Strong leadership? That’s the last thing we need

How does a company go from great to gruesome overnight? And if it wasn't overnight, why didn't anyone step in to stop it?

FOR MORE than a decade, BP was Britain’s proudest corporate monument – a financial colossus with global reach and brand, which yet managed to be the first oil company with credible green credentials. Its CEO, Lord Browne, was the UK’s most respected businessman.

All that changed overnight with an explosion at a US oil refinery. BP wasn’t a great company, after all: in fact, it was a very bad one. Browne’s achievement likewise went up in the smoke of the accident, and he left in unfortunate circumstances. The transformation was completed last week when Tony Hayward, Browne’s successor, said in an interview that (in effect) the company was a bloated, overcomplicated mess in need of a root-and-branch makeover that would take years.

This extraordinary turnabout needs explanation. How does a company go from great to gruesome overnight? And if it wasn’t overnight, why didn’t anyone step in to stop it? Of course, the company was probably never as good as the hype made out, just as it is now not as bad. Both company and CEO were to some extent victims of a ‘halo effect’ – financial excellence imparted a rosy glow to its management processes up to the refinery accident the same processes are now made self-evidently awful by the bad news. Even so, a central question remains: why even at ‘excellent’ companies – think Marks & Spencer, IBM and Sainsbury as well as BP – does it take a crisis to provoke change? Why can’t firms adjust incrementally, avoiding the need for the trauma, job loss and all-round heartache?

The conventional answer is it’s a failure of leadership. While true, the implication drawn from it (find better leaders) is diametrically wrong. The underlying truth is that the current management model makes failure inevitable.

As management thinker Gary Hamel recently noted, ‘Few people would want to live in a planned economy, but almost all of us work in one’. Corporate dictatorships (as 99.9 per cent of companies are in the last resort) are quite good at getting people to carry out orders. The downside is that the dictator, however brilliant, is too far removed from what’s happening at ground level for the orders to be reliably timely or right: 99.9 per cent of what we call management (planning and scheduling, budgeting, market research, performance management) consists of measures to compensate for this basic connection failure, with results that can never be better than mediocre.

Companies, perversely, compound the inbuilt shortcomings of central planning by their much vaunted alignment arrangements. While CEOs boast of their alignment with shareholders, notes Hamel, this is exactly the wrong way round. It’s not shareholders who create shareholder value but customers buying products and services. Alignment should logically go the other way. This is why progressive companies put employees first (because it is they who perform the all-important contact with customers) customers second and shareholders third. ‘To be sure, shareholders have residual rights,’ says Hamel, ‘but to put those first runs the danger of mistaking the scorecard for the game.’

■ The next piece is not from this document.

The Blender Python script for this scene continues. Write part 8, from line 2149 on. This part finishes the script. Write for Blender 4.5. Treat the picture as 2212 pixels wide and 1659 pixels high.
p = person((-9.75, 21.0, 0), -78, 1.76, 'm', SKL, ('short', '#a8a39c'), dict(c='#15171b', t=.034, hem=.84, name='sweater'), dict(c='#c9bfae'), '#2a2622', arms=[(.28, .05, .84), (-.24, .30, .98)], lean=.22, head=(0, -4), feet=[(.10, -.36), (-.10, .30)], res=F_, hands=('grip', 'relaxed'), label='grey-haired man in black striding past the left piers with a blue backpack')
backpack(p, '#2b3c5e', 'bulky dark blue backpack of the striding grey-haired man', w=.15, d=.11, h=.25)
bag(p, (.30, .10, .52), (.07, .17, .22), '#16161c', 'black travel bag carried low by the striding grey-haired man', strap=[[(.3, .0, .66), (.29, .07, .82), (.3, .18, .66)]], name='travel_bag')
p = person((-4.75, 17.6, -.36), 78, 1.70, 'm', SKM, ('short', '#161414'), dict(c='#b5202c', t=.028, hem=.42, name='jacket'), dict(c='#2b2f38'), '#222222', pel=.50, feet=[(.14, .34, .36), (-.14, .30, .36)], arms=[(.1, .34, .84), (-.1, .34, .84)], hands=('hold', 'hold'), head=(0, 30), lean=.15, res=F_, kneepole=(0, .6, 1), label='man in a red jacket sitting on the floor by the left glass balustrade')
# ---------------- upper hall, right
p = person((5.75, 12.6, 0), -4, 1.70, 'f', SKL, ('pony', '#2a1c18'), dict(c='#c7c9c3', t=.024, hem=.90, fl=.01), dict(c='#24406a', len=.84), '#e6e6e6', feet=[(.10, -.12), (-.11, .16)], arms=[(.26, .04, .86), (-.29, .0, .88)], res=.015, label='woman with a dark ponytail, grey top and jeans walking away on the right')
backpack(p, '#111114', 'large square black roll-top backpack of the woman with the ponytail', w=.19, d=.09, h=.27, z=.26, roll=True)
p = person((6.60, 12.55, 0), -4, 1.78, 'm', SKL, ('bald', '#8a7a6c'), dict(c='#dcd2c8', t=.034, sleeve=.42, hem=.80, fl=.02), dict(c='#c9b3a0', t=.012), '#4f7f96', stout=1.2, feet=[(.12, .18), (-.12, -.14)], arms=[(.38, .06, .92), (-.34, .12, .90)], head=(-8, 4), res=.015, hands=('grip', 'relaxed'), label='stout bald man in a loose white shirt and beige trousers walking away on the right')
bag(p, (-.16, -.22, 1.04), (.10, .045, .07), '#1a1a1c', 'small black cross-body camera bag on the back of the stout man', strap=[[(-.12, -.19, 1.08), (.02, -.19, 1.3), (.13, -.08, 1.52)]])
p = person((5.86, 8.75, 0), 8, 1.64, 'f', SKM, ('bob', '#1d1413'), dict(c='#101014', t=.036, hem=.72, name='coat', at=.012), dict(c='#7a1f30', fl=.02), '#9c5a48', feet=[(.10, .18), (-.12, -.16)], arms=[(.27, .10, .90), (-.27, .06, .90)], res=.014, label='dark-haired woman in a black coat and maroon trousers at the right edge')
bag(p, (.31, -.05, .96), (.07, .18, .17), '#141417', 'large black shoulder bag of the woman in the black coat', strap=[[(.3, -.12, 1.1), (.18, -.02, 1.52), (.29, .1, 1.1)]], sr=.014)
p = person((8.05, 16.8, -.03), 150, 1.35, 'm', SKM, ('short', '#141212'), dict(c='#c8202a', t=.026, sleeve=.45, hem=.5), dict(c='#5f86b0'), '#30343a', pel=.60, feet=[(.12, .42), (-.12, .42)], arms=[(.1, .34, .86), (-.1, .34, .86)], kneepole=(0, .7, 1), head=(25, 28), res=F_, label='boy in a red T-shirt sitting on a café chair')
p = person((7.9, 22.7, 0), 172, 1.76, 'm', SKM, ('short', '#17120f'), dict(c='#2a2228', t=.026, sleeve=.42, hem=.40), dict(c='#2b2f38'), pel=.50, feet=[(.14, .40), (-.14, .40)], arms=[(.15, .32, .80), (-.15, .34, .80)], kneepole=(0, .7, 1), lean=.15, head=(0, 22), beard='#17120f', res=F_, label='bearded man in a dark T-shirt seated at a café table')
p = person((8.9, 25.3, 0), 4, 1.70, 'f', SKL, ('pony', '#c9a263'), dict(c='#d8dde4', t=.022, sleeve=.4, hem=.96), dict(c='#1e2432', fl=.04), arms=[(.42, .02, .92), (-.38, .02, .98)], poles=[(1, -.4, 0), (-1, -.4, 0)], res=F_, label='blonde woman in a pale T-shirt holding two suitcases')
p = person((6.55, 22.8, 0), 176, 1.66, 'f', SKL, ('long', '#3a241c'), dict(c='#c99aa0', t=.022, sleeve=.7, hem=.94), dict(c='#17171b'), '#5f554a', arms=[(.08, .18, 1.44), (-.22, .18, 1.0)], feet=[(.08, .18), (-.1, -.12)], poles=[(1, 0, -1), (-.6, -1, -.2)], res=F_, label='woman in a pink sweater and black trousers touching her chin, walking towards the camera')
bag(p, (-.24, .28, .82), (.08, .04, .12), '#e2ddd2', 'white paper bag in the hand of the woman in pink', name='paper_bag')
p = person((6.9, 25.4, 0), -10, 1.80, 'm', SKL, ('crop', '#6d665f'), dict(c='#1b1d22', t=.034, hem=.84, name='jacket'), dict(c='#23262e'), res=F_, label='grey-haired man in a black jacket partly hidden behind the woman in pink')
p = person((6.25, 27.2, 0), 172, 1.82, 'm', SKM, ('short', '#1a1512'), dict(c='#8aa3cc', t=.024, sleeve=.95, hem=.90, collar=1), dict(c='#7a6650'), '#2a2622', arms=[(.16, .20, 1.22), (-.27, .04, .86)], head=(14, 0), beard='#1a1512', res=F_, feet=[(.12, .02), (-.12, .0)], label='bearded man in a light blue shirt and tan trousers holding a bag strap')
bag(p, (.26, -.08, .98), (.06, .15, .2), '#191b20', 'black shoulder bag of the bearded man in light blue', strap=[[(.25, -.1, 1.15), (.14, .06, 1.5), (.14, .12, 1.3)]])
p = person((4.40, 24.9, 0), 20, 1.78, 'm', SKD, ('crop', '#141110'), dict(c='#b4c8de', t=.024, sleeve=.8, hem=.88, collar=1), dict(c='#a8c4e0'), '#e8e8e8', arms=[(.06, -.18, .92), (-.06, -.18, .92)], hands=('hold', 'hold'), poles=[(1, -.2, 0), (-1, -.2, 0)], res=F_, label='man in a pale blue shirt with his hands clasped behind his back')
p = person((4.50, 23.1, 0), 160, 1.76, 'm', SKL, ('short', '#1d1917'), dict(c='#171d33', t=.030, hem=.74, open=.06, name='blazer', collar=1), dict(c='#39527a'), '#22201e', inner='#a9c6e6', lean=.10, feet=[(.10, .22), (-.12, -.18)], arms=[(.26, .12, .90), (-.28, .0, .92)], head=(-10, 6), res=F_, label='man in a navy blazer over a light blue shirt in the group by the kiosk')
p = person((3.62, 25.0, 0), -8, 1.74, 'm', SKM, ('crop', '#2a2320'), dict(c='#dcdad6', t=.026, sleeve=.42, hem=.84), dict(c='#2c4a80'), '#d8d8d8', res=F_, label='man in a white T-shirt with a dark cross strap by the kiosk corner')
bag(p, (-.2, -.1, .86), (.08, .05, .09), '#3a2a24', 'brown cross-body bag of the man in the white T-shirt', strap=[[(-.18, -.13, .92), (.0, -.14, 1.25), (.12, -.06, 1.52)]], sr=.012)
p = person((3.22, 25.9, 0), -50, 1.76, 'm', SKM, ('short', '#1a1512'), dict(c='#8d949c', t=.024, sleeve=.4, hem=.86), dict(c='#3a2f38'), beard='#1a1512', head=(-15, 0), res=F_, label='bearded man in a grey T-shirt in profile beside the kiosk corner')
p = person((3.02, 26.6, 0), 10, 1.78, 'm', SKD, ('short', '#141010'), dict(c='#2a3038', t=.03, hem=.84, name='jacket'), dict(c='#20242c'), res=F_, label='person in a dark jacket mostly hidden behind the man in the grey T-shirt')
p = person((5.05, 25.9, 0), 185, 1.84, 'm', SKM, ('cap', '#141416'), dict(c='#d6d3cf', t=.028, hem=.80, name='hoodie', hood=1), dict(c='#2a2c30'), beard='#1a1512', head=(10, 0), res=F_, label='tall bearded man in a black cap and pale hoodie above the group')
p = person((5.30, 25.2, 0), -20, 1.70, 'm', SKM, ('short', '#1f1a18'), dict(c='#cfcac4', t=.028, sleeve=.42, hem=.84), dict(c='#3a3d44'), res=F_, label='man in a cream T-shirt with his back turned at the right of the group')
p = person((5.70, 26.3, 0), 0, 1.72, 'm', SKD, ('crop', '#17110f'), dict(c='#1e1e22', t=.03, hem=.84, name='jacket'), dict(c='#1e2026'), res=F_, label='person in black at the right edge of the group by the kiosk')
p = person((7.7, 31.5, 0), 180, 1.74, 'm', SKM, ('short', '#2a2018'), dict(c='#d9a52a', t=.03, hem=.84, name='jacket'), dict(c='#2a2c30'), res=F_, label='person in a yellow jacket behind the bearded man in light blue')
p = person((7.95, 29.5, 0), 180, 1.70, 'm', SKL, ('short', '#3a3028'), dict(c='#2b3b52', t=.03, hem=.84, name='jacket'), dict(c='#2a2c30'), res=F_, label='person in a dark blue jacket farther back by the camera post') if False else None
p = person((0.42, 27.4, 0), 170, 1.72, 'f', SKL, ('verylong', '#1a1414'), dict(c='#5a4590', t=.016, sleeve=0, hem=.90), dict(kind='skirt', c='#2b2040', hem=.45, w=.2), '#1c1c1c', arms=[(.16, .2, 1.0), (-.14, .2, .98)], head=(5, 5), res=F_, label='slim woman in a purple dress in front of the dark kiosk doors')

The real enemy of timely corporate change is therefore not poor leadership, but poor design. The corporate change dilemma is not, or shouldn’t be, about finding a superhuman leader with perfect foresight (there is no such thing) but designing an organisation that is capable of thriving without perfect leadership, harnessing instead leadership distributed around the organisation. As another guru, Warren Bennis, wisely put it: ‘None of us is as smart as all of us.’

Averting the need for palace coups and disruptive 180-degree change is in part a matter of setting up feedback loops that allow corporate ecologies to adapt automatically to changes in the environment. Former Intel CEO Andy Grove recounts how when the firm’s top brass were agonising over whether to phase out production of memory chips in favour of the newer microprocessors, he was astonished to find that salespeople dealing with customers had already anticipated the decision. With US memory prices being undercut by Japanese manufacturers, they had had no option but to switch to processors.

Another strategy, suggested by intriguing long-term research undertaken at the Advanced Institute of Management Research, may be tolerance – or even fomentation – of alternative power coalitions to the dominant one at the top, allowing for the emergence and airing of different scenarios and strategies.

The ideal changeover at the top, of course, is one that is so seamless that no one even notices. One study of the motor industry found that the only manufacturer where a change in CEO had no effect on performance was, as you will probably have guessed, Toyota. Its system is so robust and so focused on continuous improvement that appointing a charismatic individual is not only unnecessary: it would wreck it.